Dalam bidang kebahasaan itu juga Susi merasa kehilangan sosok Remy Silado, seniman yang mahir berbagai bahasa daerah dan bahasa asing. Remy Silado yang wafat tahun lalu, bagi Susi adalah pribadi yang mengingatkan pentingnya merawat dan menggunakan bahasa daerah masing-masing.
Kata Susi, film perlu mengangkat bahasa daerah jika berkaitan dengan cerita yang diangkat ke layar lebar dengan latar belakang adat dan budaya suata daerah tertentu .
“Karena feel-nya ada di dalam bahasa itu. Kalau film “Uang Panai” tidak menggunakan bahasa daerah pasti terasa hambar dan tidak ada feelnya,” ungkap Susi yang mengingatkan bahwa penggunaan bahasa daerah adalah sebuah cara menghindari kepunahan bahasa.
Sementara itu, Ahmad Mahendra, Direktur Perfilman, Musik dan Media, Kementerian Pendidikan dan Kebudayaan Riset dan Teknologi, dalam kata sambutan yang dibacakan Edi Suwardi, Kapokja Apresiasi dan Literasi Film mengakui semakin banyak film Indonesia yang menggunakan bahasa daerah.
Hal ini antara lain berkat upaya Kementerian Pendidikan dan Kebudayaan yang menggalakkan penggunaan bahasa daerah di berbagai media pandang dengar. Kementerian juga telah mendanai produksi film yang menggunakan bahasa daerah.
Alasan lain meningkatnya penggunaan bahasa daerah dalam film Indonesia adalah maraknya era digital. Sekarang jauh lebih mudah memproduksi dan mendistribusikan film, dan hal ini menyebabkan pembuatan film menjadi lebih beragam. Termasuk film-film yang menggunakan bahasa daerah.

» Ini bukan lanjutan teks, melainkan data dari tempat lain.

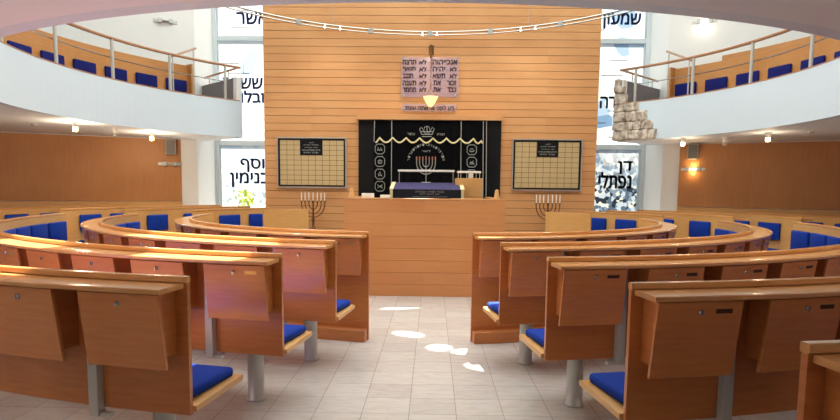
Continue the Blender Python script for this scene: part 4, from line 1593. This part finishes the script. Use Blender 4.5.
for side, nm, spk, low, up in ((-1, 'left', (170.2, 147.5), (170.0, 164.0), (165.4, 21.5)), (1, 'right', (693.5, 152.0), (693.2, 169.2), (704.8, 21.6))):
    q, ro = on_side_wall(*spk, side, 0.035)
    root = empty('loudspeaker', q, 'silver wall loudspeaker above the lamp on the %s wood panelling' % nm, 'speaker', 'wall loudspeakers', ro)
    bm = bmesh.new(); box(bm, -0.11, 0.11, -0.16, -0.02, -0.16, 0.16, 0.018)
    finish('cabinet', bm, M['speaker'], root)
    bm = bmesh.new(); box(bm, -0.09, 0.09, -0.172, -0.161, -0.14, 0.14, 0.004)
    finish('grille', bm, M['mesh'], root)
    bm = bmesh.new(); box(bm, -0.03, 0.03, -0.02, 0.0, -0.06, 0.06)
    finish('wall_bracket', bm, M['steel'], root)
    for kind, (px, py), inset in (('low', low, 0.035), ('up', up, 0.0)):
        q, ro = on_side_wall(px, py, side, inset)
        lit = side > 0
        lb = ('%s steel wall lamp under the loudspeaker on the %s panelling' % ('glowing' if lit else 'unlit', nm)) if kind == 'low' else ('%s steel wall lamp high on the white %s gallery wall' % ('lit' if lit else 'unlit', nm))
        root = empty('wall_lamp', q, lb, 'lamp', 'steel wall lamps', ro)
        for x in (-0.15, 0.07):
            bm = bmesh.new(); box(bm, x, x + 0.08, -0.10, 0.0, -0.045, 0.045, 0.008)
            finish('end_block', bm, M['steel'], root)
        bm = bmesh.new(); box(bm, -0.07, 0.07, -0.085, -0.03, -0.008, 0.008, 0.003)
        finish('glass_slot', bm, M['lamp'] if lit else M['offlamp'], root)
        bm = bmesh.new(); box(bm, -0.24, 0.24, -0.02, 0.0, -0.03, 0.03)
        finish('back_plate', bm, M['steel'], root)
        if lit:
            for dz_ in ((-0.08, 0.08) if kind == 'low' else (-0.09,)):
                li = bpy.data.lights.new('wall_lamp_light', 'POINT')
                li.energy = 2.0 if kind == 'low' else 2.2
                li.color = (1, 0.72, 0.36) if kind == 'low' else (1, 0.9, 0.78)
                li.shadow_soft_size = 0.03
                lo = bpy.data.objects.new('wall_lamp_light', li)
                COL.objects.link(lo); lo.parent = root; lo.location = (0, -0.09, dz_)

SPOTR = 6.02
spot_list = []
for px, py, on, side in ((75, 121.8, True, -1), (151.5, 132.4, True, -1), (115, 128, False, -1), (683, 137.8, True, 1), (768.3, 132.5, True, 1), (725, 137.5, False, 1)):
    q = at_z(px, py, GZ)
    spot_list.append((q.x, q.y, on, side, px))
for k, (x, y, on, side, px) in enumerate(spot_list):
    nm = 'left' if side < 0 else 'right'
    which = {75: 'nearer the left picture edge', 151.5: 'nearest the stained window', 683: 'nearest the stone corner', 768.3: 'further out above the panelling'}.get(px, '')
    lb = ('glowing round spotlight under the %s gallery, %s' % (nm, which)) if on else 'unlit round spotlight between the glowing ones under the %s gallery' % nm
    root = empty('ceiling_spotlight', (x, y, GZ), lb, 'lamp', 'spotlights under the gallery')
    bm = bmesh.new(); lathe(bm, [(0.055, 0), (0.055, -0.015), (0.036, -0.03), (0.036, -0.08), (0.04, -0.085), (0.04, -0.09), (0.0, -0.09)], 18)
    finish('housing', bm, M['paper'], root, smooth=True)
    bm = bmesh.new(); lathe(bm, [(0.037, -0.091), (0.039, -0.12), (0.036, -0.15), (0.0, -0.16)], 18)
    finish('lamp_glass', bm, M['lamp'] if on else M['offlamp'], root, smooth=True)
spots_all = [(x, y) for x, y, on, s_, p in spot_list if on]
for a in (-68, -52, -30, 30, 52, 68):          # unseen spotlights added over the rear seats to brighten them
    q = P(a, 7.6, 0)
    spots_all.append((q.x, q.y))
    root = empty('ceiling_spotlight', (q.x, q.y, GZ), 'round spotlight under the rear gallery out of the picture', 'lamp', 'spotlights under the rear gallery')
    bm = bmesh.new(); lathe(bm, [(0.06, 0), (0.06, -0.02), (0.045, -0.035), (0.045, -0.09), (0.0, -0.10)], 18)
    finish('housing', bm, M['paper'], root, smooth=True)
    bm = bmesh.new(); lathe(bm, [(0.047, -0.101), (0.05, -0.13), (0.047, -0.17), (0.0, -0.18)], 18)
    finish('lamp_glass', bm, M['lamp'], root, smooth=True)
for i, (x, y) in enumerate(spots_all):
    li = bpy.data.lights.new('gallery_spot_light', 'POINT')
    li.energy = (24 if x < 0 else 6) if i < 4 else (36 if x < 0 else 20)  # first four belong to visible lamps, the rest are added rear fill
    li.color = (1.0, 0.80, 0.55) if i < 4 else (1.0, 0.9, 0.78)
    li.shadow_soft_size = 0.05
    lo = bpy.data.objects.new('gallery_spot_light', li)
    COL.objects.link(lo); lo.location = (x, y, GZ - 0.24)
for px, py, lb in ((34, 124.0, 'small round detector on the soffit of the left gallery'), (811, 131.2, 'small round detector on the soffit of the right gallery')):
    q = at_z(px, py, GZ)
    bm = bmesh.new(); lathe(bm, [(0.05, 0), (0.05, -0.02), (0.035, -0.035), (0.0, -0.04)], 18)
    tag(finish('smoke_detector', bm, M['speaker'], None, (q.x, q.y, GZ), smooth=True), lb, 'detector', 'soffit detectors')

# added uplights, unseen behind the camera, brighten the underside of the rear gallery
for x, en in ((-6.0, 70), (-2.2, 60), (2.2, 22), (6.0, 22)):
    li = bpy.data.lights.new('rear_uplight', 'SPOT')
    li.energy = en
    li.color = (1, 0.93, 0.86)
    li.spot_size = R_(120)
    li.spot_blend = 0.7
    li.shadow_soft_size = 0.06
    lo = bpy.data.objects.new('rear_uplight', li)
    COL.objects.link(lo)
    lo.location = (x, -2.6, 1.75)
    lo.rotation_euler = (Vector((0, 2.4, 1.15))).to_track_quat('-Z', 'Y').to_euler()
    root = empty('wall_uplight', (x, -2.99, 1.6), 'steel uplighter on the rear wall behind the camera', 'lamp', 'rear wall uplighters')
    bm = bmesh.new(); lathe(bm, [(0.05, 0), (0.12, 0.06), (0.13, 0.08), (0.0, 0.07)], 16, (0, 0.30, 0))
    finish('dish', bm, M['steel'], root)
    bm = bmesh.new(); tube(bm, [(0, 0, 0.0), (0, 0.28, 0.0)], 0.015, 8)
    finish('arm', bm, M['steel'], root)

# unseen spots added round the roof light to brighten floor and pews
for k in range(10):
    a = 2 * math.pi * (k + 0.5) / 10
    li = bpy.data.lights.new('roof_downlight', 'SPOT')
    li.energy = 240 if math.cos(a) < 0 else 95
    li.color = (1, 0.94, 0.86)
    li.spot_size = R_(75)
    li.spot_blend = 0.6
    li.shadow_soft_size = 0.12
    lo = bpy.data.objects.new('roof_downlight', li)
    COL.objects.link(lo)
    lo.location = (LX + (LR + 0.3) * math.cos(a), LY + (LR + 0.3) * math.sin(a), ROOF - 0.08)
    tgt = Vector((3.6 * math.cos(a), 7.2 + 3.6 * math.sin(a), 0))
    lo.rotation_euler = (tgt - lo.location).to_track_quat('-Z', 'Y').to_euler()

# lights of the track and the eternal lamp
for px, py in ((325, 24.2), (430, 31.8), (535.5, 25.8)):
    v, t_ = on_track(px, py)
    li = bpy.data.lights.new('track_spot_light', 'SPOT')
    li.energy = 30
    li.color = (1, 0.84, 0.62)
    li.spot_size = R_(140)
    li.spot_blend = 0.8
    li.shadow_soft_size = 0.04
    lo = bpy.data.objects.new('track_spot_light', li)
    COL.objects.link(lo)
    lo.location = Vector((b_.x, b_.y, tz)) + v + Vector((0, -0.05, -0.16))
    tgt = Vector((lo.location.x * 1.05, 12.2, 2.2))
    lo.rotation_euler = (tgt - lo.location).to_track_quat('-Z', 'Y').to_euler()
li = bpy.data.lights.new('eternal_flame_light', 'POINT')
li.energy = 0.8
li.color = (1, 0.78, 0.42)
li.shadow_soft_size = 0.05
lo = bpy.data.objects.new('eternal_flame_light', li)
COL.objects.link(lo); lo.location = (pl.x, EYL, pl.z + 0.12)

# ------------------------------------------------------------------ daylight
w = bpy.data.worlds.new('daylight')
S.world = w
w.use_nodes = True
bg = w.node_tree.nodes['Background']
bg.inputs['Color'].default_value = (0.80, 0.91, 1.0, 1)
bg.inputs['Strength'].default_value = 1.8
sun = bpy.data.lights.new('sun', 'SUN')
sun.energy = 36
sun.angle = R_(0.4)
sun.color = (1, 0.92, 0.76)
so = bpy.data.objects.new('sun', sun)
COL.objects.link(so)
dirv = SUN.copy()
so.rotation_euler = dirv.to_track_quat('-Z', 'Y').to_euler()
so.location = (-20, 40, 25)

S.view_settings.view_transform = 'Standard'
S.view_settings.look = 'None'
S.view_settings.gamma = 1
S.view_settings.exposure = 0.0
S.cycles.use_denoising = True
S.cycles.max_bounces = 10
S.cycles.diffuse_bounces = 6
S.cycles.transparent_max_bounces = 12
S.cycles.sample_clamp_indirect = 6.0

“Kita ambil contoh beberapa film indonesia yang sudah menggunakan bahasa daerah antara lain: “Arisan! (The Gathering)” (2003), yang menggunakan bahasa Jawa, “Laskar Pelangi (The Rainbow Troops)” (2008), yang menggunakan bahasa Minangkabau, Filosofi Kopi (Filosofi Kopi) (2015) yang menggunakan bahasa Sunda, “Pendekar Tongkat Emas” (2014) yang menggunakan bahasa Betawi, “Tarian Lengger Maut” (2022) yang menggunakan bahasa Bali, dan beberapa film berbahasa daerah lainnya,” ujar Edi Suwardi.